Research from the TIAA Institute titled “Retired for How Long?” highlighted this serious gap in “longevity literacy.” For example, only 32% of surveyed respondents correctly answered a multiple-choice question about a 65-year-old’s life expectancy, while 35% underestimated it.

The report also found that underestimating longevity spilled into retirement savings. Only half of surveyed workers who expected to live fewer than 10 years in retirement were saving on a regular basis, compared with more than 70% of those who anticipated at least 20 years of retirement.
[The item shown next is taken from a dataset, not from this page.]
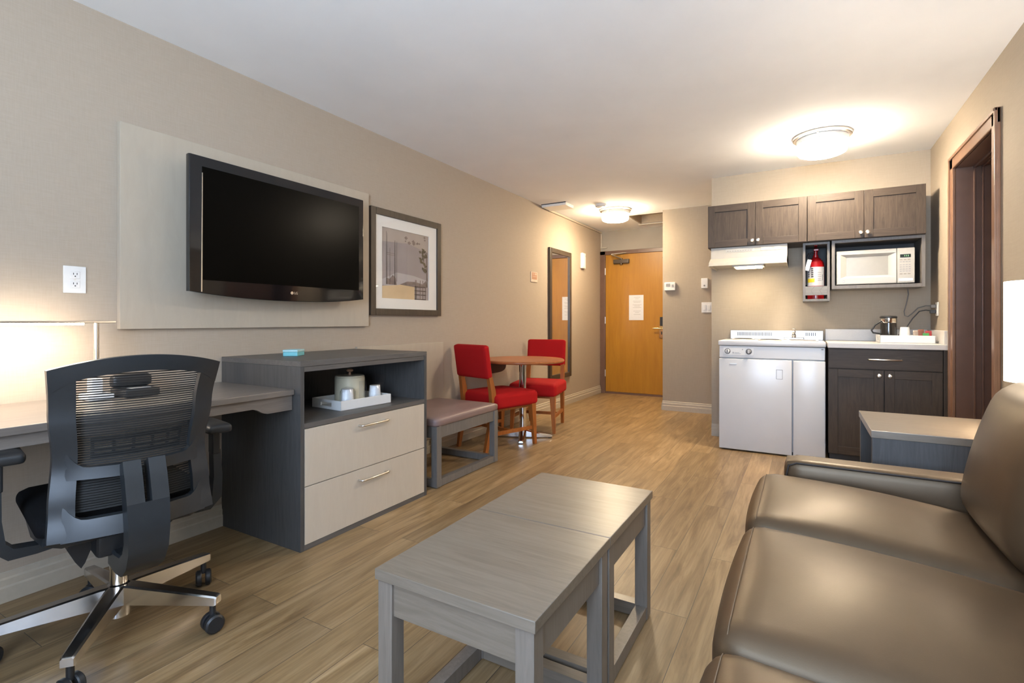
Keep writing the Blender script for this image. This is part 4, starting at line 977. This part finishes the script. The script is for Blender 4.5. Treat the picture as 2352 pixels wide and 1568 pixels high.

Similarly, 57% of Baby Boomer respondents planned to retire in their 60s, and 46% believed they would live to at least 90 years—but only 9% were planning for such a long timeline.

“This disconnect is creating an unprecedented crisis for retirement security,” Gibson said in a statement.

Do Not Delay Retirement Planning

Compound interest can be a powerful wealth-building tool, but it requires time for earnings to generate their own earnings, according to Gibson. 

She gave the example of two hypothetical savers—Carolina and Andy—who both save $30,000 over 20 years with a 6% annual return. Carolina starts at age 25 and stops at 44, while Andy starts at 45 and stops at 64. By age 65, Carolina has $160,300, while Andy has only $49,970, because Carolina’s money enjoyed 40 years of compound growth, compared with Andy’s 20.

While Generation Z can fully harness the power of compound interest, the TIAA report found that only 20% of Gen Z respondents were saving for retirement and that 35% said they did not know where to begin.

Regardless of age, Gibson said all workers need to factor time into their retirement planning. She encouraged younger savers to start building retirement accounts early and to take full advantage of employer-matching contributions.

Savers in their 40s and 50s need to stress-test their retirement plan against a timeline of 20 years, 30 years or even longer, according to Gibson, to make sure they can fund potential longevity. She said those approaching retirement should consider shifting some assets toward guaranteed income streams to create a financial foundation for basic living expenses, on top of Social Security, which is designed to replace approximately 40% of annual pre-retirement earnings.

Gibson cited research showing retirees with annuitized income report higher happiness levels and reduced financial stress.

“We insure our homes, cars, and health. Why wouldn’t we insure against running out of money in retirement?” Gibson said in a statement. “You gain both financial stability and peace of mind, regardless of market volatility or how long your retirement actually lasts.”